Pokémon Diamond and Pokémon Jade are bootleg hacks of Keitai Denjū Telefang, a pair of Game Boy Color monster-collecting games that had been released only in Japan — Pokémon Diamond being a rebranded hack of Telefang's Power Version and Pokémon Jade of its Speed Version. Chinese pirates recognised that Telefang's creature-catching premise superficially resembled Pokémon, slapped Pokémon branding onto the cartridges, and sold them internationally, where they were widely mistaken for legitimate, obscure entries in Nintendo's franchise. The bootlegs are most infamous for their translation, which is one of the great disasters in the history of localisation. Evidence suggests the text was first translated from Japanese into Chinese and then from Chinese into English, compounding errors at every stage and carrying the mistakes of the intermediate translation into the final product. The result is a game whose dialogue is largely grammatically intact yet almost entirely incomprehensible in context, littered with bizarre non-sequiturs and even occasional profanity. Lines from the games have become beloved internet curiosities precisely because they read as an alien parody of English. The cartridges were also plagued by serious technical failures. Most copies simply cannot load a saved game — a defect that turns out not to be a bug at all, but the consequence of anti-piracy protection built into the original Telefang, which the hackers failed to fully defeat. The games were further riddled with genuine bugs and game-breaking glitches entirely absent from legitimate releases, making them not merely strange but frequently unplayable. The deception was remarkably effective and long-lived. For years these cartridges circulated on auction sites such as eBay masquerading as rare Pokémon games, and countless children received them as gifts from relatives who had no way of knowing the difference. Today Pokémon Diamond and Jade are celebrated as perhaps the most famous bootleg games ever made — objects of genuine affection in retro circles, valued not despite their broken translation and sabotaged saves but precisely because of them, as monuments to the strange creativity of the piracy underground.

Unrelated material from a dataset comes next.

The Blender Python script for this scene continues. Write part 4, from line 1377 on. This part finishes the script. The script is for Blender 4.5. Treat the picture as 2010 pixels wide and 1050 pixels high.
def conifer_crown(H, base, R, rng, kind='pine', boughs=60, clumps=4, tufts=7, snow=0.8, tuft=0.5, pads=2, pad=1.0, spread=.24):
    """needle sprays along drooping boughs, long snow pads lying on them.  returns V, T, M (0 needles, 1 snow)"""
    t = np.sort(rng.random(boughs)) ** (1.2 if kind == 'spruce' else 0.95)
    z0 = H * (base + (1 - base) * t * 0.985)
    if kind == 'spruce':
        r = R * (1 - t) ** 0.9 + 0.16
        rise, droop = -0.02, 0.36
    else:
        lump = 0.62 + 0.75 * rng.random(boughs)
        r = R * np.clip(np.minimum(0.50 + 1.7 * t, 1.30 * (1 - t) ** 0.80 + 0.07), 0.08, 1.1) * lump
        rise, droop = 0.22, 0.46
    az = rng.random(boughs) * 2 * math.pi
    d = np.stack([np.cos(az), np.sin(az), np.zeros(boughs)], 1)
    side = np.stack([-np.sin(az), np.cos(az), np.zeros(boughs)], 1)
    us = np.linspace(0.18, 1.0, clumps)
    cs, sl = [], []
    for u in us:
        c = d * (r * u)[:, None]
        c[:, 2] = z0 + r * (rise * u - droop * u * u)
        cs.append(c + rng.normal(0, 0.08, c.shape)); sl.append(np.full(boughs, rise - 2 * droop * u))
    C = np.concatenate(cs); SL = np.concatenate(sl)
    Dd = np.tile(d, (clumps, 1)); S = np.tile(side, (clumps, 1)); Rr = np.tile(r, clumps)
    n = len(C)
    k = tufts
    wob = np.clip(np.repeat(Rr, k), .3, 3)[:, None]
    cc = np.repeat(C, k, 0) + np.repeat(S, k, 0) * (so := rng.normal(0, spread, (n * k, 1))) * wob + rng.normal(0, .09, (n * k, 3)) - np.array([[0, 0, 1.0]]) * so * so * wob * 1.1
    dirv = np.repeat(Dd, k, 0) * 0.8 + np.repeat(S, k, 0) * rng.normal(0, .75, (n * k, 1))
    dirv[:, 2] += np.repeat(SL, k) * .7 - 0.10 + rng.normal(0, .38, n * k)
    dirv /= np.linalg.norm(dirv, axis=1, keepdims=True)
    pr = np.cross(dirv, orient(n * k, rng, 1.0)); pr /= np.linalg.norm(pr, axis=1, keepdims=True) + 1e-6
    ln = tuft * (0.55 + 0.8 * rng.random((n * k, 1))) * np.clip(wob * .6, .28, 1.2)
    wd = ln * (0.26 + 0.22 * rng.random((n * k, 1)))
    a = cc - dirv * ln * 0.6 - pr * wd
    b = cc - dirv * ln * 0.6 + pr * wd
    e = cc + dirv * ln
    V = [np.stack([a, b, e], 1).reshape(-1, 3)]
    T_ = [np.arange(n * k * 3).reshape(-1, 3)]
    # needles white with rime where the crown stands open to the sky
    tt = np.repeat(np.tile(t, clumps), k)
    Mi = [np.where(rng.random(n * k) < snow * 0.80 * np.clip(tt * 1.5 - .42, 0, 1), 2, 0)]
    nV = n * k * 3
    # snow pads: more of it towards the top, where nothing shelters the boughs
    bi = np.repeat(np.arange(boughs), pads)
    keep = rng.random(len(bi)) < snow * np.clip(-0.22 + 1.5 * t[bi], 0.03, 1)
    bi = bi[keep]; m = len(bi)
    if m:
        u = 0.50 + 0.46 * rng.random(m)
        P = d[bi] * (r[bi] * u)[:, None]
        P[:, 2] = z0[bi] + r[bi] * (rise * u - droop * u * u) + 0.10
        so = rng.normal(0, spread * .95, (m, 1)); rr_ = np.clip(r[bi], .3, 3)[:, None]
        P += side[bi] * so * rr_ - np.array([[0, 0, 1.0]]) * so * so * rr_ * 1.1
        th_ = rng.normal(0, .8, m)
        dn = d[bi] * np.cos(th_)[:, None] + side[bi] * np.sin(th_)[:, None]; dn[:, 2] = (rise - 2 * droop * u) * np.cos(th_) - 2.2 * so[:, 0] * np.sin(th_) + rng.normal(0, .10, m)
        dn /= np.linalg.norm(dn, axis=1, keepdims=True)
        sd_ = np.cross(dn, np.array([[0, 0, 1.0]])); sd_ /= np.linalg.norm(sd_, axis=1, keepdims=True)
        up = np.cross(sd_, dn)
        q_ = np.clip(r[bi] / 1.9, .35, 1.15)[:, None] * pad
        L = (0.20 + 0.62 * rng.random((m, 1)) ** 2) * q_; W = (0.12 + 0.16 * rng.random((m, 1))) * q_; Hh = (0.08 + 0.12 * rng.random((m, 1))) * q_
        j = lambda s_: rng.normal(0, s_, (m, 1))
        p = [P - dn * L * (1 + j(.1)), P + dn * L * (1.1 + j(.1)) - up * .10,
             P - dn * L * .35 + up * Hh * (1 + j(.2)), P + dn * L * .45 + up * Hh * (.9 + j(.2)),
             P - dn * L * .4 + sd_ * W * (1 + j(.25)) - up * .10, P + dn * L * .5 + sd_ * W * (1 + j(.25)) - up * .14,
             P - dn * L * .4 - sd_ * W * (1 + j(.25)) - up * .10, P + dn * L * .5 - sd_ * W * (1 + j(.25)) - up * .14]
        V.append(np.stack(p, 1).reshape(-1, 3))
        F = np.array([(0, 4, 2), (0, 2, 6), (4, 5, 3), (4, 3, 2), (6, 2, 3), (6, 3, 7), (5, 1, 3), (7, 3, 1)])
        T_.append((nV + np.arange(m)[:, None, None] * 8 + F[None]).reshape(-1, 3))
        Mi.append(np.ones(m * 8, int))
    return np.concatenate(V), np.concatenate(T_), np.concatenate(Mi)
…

Being perhaps the most famous bootleg games ever made, beloved for a translation so broken it became an internet legend.

Key Facts:
  • Rebranded hacks of the Japan-only Game Boy Color game Keitai Denjū Telefang
  • Text was translated Japanese → Chinese → English, producing legendary incomprehensible Engrish
  • Most copies cannot load saves — a result of Telefang's anti-piracy protection, not a bug
  • Widely sold on eBay as "rare Pokémon games," deceiving countless buyers

A Translation Through Two Languages

The bootlegs' infamous script appears to have passed through Chinese on its way from Japanese to English, and each hop compounded the damage. The result is dialogue that is often grammatically well-formed yet completely meaningless in context — a stream of confident, fluent-sounding nonsense punctuated by bizarre word choices and the occasional profanity. Unlike a merely clumsy translation, Telefang's reads like a dispatch from a parallel reality, and its lines have been quoted, screenshotted, and celebrated online for decades. It is the definitive example of what happens when localisation is performed with no reference to the source material and no editorial oversight whatsoever.

Sabotaged by Anti-Piracy

Beyond the language, the cartridges suffered a crippling technical flaw: most cannot load a saved game at all. This is not incompetence in the ordinary sense but the residue of anti-piracy protection built into the original Telefang, which the hackers never fully disabled — the game's own defences quietly punishing the pirates. Combined with an assortment of genuine glitches absent from legitimate releases, this made the games frequently unplayable. Yet the deception worked for years, with the cartridges passed off as rare Pokémon titles on auction sites and gifted to unsuspecting children, cementing Diamond and Jade as the most notorious bootlegs in gaming.